Remember all those ads boo-hooing about saving local TV and shutting down local stations because the business model was all broken and everything? Remember how networks went hat-in-hand to the CRTC three years running until they strong-armed some concession on carriage fee cash? Remember how they threatened to turn out the lights?
Well, turns out there was still a buck or three hundred million to be made in broadcasting. In a deal sure to change the Canadian media landscape, Bell just bought the 85% stake in CTV it didn’t already own for $1.3 billion. A bargain considering that’s about half what Bell paid to acquire CTV in 2000 and less than the $1.7B Rogers paid to acquire CHUM in 2007.
Bell buys control of CTV from the Thompson family (which will assume overwhelming control once again of The Globe and Mail), the Ontario Teachers Pension Fund and The Toronto Star’s minority interests. BCE put the total transaction value, including debt, at $3.2 billion.
You can read all about the proposed transaction, which it is estimated to take until mid-2011 to conclude, here. But one figure leaps out from the 19-page acquisition paper BCE released today: in the last 12 months ending Aug. 31, CTV showed a profit of $385 million, at a profit margin of 20.6%.
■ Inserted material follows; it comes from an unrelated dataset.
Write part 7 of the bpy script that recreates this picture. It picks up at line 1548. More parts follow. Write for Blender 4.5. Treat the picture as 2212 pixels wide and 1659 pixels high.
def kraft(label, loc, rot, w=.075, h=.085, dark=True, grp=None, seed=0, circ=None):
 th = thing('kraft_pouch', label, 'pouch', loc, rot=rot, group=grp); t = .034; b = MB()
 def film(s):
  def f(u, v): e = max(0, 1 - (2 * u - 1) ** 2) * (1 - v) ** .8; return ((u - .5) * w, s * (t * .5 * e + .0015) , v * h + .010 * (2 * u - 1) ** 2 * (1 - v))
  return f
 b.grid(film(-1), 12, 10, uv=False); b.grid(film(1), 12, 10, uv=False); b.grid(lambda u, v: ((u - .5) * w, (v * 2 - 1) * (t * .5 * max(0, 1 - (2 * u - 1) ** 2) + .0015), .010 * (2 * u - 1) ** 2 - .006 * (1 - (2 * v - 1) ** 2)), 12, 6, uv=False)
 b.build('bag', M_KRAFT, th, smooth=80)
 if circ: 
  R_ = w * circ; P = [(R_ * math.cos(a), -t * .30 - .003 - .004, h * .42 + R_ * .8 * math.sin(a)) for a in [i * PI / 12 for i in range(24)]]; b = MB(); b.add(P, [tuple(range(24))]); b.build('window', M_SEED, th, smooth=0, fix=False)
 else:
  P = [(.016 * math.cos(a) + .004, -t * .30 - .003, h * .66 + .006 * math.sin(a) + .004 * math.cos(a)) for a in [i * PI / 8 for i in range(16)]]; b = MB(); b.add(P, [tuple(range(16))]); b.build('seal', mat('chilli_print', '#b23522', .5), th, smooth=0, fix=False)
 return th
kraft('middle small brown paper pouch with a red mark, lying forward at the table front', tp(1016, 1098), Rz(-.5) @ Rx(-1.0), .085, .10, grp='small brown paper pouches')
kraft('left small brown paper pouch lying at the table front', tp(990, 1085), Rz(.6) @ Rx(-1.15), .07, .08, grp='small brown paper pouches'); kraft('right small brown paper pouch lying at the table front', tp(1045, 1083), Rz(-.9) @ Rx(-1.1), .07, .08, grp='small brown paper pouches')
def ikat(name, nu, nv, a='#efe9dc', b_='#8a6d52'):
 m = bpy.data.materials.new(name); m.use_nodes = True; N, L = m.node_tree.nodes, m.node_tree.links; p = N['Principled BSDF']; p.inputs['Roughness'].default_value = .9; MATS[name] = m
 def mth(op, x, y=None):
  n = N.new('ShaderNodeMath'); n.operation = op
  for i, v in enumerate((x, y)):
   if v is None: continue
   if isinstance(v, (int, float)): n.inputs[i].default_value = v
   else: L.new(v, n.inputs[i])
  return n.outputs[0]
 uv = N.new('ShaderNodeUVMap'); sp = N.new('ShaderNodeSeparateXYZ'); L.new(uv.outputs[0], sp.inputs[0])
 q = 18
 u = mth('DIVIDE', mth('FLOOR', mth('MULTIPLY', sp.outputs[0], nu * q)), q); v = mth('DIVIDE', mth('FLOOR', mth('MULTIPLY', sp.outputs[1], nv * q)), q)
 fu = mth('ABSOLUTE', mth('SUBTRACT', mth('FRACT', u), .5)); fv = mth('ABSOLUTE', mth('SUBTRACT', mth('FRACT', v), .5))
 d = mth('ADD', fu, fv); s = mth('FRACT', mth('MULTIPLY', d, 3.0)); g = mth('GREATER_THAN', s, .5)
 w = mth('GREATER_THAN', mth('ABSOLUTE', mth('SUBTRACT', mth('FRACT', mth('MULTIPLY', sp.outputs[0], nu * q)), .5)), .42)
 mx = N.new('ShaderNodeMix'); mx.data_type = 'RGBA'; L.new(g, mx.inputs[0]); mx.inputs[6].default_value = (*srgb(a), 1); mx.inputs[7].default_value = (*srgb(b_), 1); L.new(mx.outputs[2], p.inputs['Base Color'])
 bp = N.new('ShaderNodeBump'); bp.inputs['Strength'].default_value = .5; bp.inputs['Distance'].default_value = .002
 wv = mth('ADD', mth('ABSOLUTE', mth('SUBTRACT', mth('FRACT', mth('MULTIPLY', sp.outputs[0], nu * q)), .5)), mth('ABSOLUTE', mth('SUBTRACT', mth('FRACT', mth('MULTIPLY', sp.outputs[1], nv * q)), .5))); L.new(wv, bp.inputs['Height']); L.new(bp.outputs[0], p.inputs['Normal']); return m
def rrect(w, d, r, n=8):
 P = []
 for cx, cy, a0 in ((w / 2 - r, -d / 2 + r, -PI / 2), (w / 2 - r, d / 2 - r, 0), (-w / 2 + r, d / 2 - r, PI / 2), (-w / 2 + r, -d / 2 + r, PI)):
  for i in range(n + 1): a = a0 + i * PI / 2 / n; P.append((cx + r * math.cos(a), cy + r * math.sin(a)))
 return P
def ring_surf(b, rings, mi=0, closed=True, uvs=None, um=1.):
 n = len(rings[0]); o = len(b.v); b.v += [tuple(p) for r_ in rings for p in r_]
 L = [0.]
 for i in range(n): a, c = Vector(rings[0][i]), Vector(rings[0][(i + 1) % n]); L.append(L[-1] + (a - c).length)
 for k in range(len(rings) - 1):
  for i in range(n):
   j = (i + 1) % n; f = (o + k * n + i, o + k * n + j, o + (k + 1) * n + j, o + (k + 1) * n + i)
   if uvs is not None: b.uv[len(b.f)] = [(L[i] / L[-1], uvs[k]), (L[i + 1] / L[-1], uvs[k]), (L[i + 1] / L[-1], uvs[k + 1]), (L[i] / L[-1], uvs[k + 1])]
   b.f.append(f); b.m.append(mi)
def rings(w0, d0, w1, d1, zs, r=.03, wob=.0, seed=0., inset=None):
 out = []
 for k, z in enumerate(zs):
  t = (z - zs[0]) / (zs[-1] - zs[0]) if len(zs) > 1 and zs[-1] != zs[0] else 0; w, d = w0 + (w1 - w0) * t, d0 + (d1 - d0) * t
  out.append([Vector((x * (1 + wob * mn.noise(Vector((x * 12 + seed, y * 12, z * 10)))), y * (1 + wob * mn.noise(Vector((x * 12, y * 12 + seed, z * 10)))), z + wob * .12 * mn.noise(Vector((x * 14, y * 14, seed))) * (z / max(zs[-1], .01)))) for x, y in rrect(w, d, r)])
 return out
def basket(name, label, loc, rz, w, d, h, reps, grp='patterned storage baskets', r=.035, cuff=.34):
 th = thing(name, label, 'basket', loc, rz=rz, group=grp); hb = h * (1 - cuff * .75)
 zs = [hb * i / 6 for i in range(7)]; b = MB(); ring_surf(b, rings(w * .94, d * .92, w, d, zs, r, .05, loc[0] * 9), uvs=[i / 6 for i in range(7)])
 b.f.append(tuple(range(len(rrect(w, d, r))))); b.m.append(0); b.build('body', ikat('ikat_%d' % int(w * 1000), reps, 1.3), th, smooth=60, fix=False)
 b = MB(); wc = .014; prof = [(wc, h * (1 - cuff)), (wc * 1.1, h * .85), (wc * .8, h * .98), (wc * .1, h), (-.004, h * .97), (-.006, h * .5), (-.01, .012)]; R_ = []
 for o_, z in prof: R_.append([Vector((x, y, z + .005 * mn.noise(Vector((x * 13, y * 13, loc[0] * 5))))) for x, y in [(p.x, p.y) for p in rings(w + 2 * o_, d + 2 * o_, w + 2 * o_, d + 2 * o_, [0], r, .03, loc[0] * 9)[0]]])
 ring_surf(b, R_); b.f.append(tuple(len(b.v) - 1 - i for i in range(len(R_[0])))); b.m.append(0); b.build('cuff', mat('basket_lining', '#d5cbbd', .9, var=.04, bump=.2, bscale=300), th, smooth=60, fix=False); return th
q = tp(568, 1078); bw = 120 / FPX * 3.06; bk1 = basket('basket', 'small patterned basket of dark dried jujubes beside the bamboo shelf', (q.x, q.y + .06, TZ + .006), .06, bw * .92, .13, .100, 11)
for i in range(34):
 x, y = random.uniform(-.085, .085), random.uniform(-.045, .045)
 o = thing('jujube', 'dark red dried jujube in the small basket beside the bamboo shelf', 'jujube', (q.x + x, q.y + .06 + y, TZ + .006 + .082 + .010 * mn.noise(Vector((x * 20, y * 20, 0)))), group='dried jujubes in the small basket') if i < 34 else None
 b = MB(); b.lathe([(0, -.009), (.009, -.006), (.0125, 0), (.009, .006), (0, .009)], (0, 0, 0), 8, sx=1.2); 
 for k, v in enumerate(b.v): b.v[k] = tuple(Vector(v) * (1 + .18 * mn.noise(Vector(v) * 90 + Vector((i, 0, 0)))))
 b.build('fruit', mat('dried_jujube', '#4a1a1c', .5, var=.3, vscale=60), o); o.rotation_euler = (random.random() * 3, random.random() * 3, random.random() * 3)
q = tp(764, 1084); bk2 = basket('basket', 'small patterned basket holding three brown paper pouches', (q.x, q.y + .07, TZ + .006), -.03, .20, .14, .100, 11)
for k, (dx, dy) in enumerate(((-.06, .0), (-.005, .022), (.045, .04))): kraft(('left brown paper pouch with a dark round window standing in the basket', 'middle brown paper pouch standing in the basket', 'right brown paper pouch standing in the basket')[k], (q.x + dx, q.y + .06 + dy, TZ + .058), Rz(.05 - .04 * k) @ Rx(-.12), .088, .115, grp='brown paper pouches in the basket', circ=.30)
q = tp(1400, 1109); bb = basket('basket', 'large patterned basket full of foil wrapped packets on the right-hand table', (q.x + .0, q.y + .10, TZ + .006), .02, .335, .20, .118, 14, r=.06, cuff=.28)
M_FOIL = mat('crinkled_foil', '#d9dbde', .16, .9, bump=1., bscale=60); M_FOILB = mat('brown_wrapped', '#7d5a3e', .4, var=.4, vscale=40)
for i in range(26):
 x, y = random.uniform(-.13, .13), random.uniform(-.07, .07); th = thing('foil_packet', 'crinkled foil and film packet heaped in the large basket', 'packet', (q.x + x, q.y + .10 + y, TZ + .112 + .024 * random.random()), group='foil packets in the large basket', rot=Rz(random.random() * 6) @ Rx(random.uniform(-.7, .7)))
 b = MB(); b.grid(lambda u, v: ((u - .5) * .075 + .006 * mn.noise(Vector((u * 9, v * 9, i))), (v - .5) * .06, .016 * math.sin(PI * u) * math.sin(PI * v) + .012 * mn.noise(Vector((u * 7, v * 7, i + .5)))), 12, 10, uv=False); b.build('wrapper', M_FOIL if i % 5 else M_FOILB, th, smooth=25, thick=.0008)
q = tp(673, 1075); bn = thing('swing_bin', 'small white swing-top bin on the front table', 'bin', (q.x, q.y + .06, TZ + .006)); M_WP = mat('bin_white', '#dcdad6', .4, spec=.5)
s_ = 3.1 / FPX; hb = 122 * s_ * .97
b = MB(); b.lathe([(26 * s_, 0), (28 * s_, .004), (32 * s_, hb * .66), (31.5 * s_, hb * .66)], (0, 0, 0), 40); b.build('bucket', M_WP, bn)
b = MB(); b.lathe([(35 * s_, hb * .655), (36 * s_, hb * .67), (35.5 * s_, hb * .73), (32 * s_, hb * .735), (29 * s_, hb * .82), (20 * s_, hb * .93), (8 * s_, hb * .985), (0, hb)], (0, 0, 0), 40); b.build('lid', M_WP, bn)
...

Now, TSN, MuchMusic, Discovery–all 30 CTV specialty channels–would account for plenty of that profit. But the notion that the mother ship was on its knees looking for nickles and dimes to just to keep the lights on at CFTO would seem to be put to rest.
The Bell move is all about content and the future and watching TV on-demand on various devises, hand held or otherwise, that Bell controls. Multi-platform on-line viewing is growing, as Bell’s report suggests, with 30% of Canadians surveyed saying they watched a 30-60 minute TV show on-line in the last month. (Not coincidentally, CTV announced earlier this week that virtually its entire TV lineup is now available for streaming at ctv.ca.)
Ironically, the show the Bell paper chose to illustrate this stat was Mad Men, an import the network dropped over a year ago due to what it said then was budget limitations. Don Draper, send Bell exes a carton or two of Lucky Strikes ASAP.
There’s a lot of back slapping in reports on the takeover about CTV being the dominant player in Canadian television. While that was certainly true for much of the past decade the network had a soft development slate the last couple of seasons and has slipped relative to Global year-to-year. The network, for example, had only three of the top-10 shows across Canada the week of Aug. 23-30 according to BBM Canada, including the top-rated Emmy Awards at nearly 2.5 million viewers.
Still, CTV does have the rights to the 2012 Olympic Games. Plus The Big Bang Theory, Jersey Shore and Vampire Diaries will play just fine, thank you, across several Bell platforms. Content may be King, but right now, the carriers have all the cash.